*TASK DETAILS:* Retype only what runs from the beginning of the data through the line with "return np.clip(0.10 +"; please omit the pictures and keep every line exact.

[Records excerpted from a collection]
============

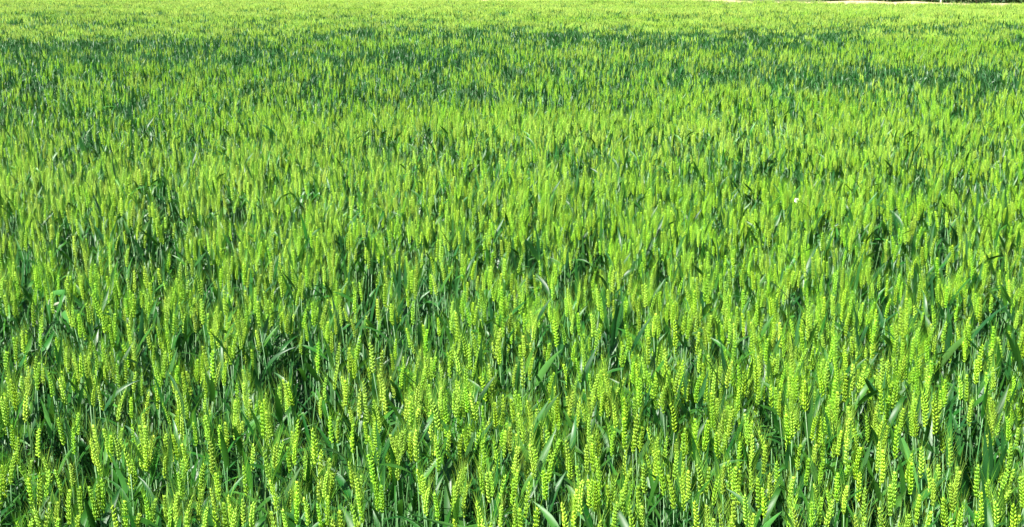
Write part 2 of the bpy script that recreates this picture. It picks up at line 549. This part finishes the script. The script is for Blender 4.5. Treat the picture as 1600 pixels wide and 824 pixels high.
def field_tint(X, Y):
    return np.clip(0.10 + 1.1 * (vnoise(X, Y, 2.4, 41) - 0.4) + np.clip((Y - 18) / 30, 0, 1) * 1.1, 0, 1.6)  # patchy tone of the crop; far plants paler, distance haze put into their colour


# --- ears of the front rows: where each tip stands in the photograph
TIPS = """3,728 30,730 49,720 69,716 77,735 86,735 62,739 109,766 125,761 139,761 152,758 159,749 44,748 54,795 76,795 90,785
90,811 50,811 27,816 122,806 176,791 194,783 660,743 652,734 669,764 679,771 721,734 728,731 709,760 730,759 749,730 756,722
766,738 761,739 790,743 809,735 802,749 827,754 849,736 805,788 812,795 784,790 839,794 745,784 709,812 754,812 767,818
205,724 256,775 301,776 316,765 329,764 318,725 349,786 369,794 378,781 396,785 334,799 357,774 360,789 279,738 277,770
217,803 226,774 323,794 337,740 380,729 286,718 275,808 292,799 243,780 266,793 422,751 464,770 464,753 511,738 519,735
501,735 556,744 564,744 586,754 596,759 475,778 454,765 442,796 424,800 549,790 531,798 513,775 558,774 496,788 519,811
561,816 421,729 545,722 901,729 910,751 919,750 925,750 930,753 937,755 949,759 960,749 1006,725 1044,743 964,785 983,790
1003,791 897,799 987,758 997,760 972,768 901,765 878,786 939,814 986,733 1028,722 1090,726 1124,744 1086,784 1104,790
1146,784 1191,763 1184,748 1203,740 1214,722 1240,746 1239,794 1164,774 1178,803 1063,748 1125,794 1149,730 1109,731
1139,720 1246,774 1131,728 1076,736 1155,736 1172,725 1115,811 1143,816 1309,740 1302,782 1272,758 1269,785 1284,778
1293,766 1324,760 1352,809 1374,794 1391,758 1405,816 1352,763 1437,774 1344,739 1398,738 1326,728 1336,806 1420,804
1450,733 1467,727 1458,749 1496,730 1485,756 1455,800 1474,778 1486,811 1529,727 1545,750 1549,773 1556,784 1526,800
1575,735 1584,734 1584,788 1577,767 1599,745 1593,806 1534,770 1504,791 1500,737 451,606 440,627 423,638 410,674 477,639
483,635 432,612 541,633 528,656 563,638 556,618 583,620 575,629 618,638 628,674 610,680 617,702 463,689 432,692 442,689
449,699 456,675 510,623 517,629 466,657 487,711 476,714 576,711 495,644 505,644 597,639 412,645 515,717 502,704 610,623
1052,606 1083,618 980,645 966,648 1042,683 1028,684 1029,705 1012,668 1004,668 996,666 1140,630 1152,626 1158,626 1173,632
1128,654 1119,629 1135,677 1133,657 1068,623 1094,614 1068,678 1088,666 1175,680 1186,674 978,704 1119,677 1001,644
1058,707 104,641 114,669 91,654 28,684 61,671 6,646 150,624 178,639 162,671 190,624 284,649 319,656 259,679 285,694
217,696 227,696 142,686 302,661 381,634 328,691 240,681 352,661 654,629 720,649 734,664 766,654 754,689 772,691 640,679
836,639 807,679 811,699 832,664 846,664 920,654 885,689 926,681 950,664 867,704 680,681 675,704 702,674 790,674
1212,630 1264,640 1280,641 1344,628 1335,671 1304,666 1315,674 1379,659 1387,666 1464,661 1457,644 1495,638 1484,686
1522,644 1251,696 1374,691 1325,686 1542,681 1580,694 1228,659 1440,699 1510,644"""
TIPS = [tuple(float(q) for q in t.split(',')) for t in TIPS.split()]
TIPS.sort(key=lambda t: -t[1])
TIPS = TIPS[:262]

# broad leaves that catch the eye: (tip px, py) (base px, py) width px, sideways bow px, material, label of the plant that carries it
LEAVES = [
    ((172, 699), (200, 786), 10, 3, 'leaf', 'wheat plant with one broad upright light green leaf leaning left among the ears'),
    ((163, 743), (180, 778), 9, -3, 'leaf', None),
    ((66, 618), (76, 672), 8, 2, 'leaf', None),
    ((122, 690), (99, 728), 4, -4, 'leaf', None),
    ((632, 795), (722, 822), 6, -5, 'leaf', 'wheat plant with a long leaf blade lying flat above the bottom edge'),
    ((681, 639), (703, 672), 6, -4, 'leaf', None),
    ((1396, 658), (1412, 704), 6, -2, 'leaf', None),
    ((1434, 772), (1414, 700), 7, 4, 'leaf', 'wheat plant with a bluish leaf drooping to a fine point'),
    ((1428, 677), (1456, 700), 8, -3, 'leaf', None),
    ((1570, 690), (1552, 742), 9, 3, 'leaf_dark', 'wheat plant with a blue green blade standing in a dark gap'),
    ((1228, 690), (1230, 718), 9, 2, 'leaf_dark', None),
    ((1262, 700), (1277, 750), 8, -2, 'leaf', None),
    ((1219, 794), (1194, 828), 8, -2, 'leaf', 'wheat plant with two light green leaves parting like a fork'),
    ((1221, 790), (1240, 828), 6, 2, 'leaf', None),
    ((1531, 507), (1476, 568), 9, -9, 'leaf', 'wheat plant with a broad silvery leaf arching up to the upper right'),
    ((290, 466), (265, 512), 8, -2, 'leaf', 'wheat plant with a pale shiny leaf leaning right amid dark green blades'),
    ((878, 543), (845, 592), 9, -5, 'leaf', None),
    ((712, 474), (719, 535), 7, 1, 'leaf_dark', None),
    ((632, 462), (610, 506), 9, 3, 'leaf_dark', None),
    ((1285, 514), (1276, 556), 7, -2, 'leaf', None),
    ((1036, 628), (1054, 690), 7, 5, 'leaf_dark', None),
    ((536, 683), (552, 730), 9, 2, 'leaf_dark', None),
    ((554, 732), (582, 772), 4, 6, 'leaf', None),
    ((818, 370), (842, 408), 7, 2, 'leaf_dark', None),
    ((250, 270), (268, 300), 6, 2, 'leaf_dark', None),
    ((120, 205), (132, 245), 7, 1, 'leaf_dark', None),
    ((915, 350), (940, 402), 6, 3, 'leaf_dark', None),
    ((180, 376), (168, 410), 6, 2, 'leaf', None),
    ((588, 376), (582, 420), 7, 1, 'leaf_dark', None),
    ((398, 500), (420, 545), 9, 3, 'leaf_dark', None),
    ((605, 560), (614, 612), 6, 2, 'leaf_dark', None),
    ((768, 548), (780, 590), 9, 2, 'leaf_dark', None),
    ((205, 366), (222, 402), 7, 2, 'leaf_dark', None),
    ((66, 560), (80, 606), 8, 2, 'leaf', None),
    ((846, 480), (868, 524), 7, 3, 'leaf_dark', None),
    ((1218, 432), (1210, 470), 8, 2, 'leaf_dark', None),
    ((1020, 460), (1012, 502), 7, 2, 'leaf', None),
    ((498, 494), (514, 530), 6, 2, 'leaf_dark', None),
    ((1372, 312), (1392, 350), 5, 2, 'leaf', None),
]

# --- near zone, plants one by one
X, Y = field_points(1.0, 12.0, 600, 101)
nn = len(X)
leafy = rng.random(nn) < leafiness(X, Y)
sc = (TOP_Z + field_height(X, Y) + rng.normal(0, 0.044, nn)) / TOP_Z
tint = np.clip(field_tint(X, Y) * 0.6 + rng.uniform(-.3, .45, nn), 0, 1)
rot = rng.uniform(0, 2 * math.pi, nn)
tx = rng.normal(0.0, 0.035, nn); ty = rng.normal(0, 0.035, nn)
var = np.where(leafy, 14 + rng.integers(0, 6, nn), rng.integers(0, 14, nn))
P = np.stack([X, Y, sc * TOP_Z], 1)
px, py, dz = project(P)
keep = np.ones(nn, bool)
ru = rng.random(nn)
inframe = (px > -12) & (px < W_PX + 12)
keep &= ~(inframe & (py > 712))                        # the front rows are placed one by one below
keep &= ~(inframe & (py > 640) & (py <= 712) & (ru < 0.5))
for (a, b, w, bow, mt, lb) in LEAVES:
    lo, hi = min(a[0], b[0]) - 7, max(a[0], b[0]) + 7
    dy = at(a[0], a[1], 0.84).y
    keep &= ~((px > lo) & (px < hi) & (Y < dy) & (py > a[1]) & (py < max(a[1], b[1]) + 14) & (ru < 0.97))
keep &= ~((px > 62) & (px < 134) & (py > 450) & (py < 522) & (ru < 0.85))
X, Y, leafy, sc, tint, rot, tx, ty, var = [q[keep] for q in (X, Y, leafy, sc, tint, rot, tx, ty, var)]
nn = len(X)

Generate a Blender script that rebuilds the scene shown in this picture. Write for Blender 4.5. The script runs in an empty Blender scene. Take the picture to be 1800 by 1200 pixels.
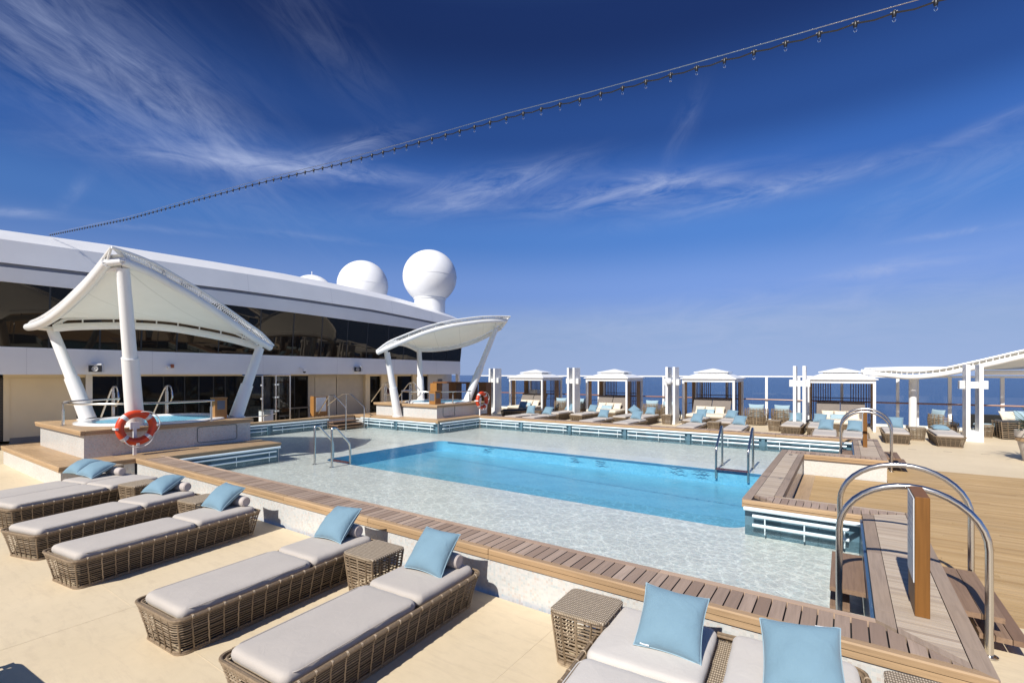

============

*ANSWER TO THIS EXERCISE:*
Write part 2 of the bpy script that recreates this picture. It picks up at line 549. This part finishes the script. The script is for Blender 4.5. Treat the picture as 1600 pixels wide and 824 pixels high.
def field_tint(X, Y):
    return np.clip(0.10 + 1.1 * (vnoise(X, Y, 2.4, 41) - 0.4) + np.clip((Y - 18) / 30, 0, 1) * 1.1, 0, 1.6)  # patchy tone of the crop; far plants paler, distance haze put into their colour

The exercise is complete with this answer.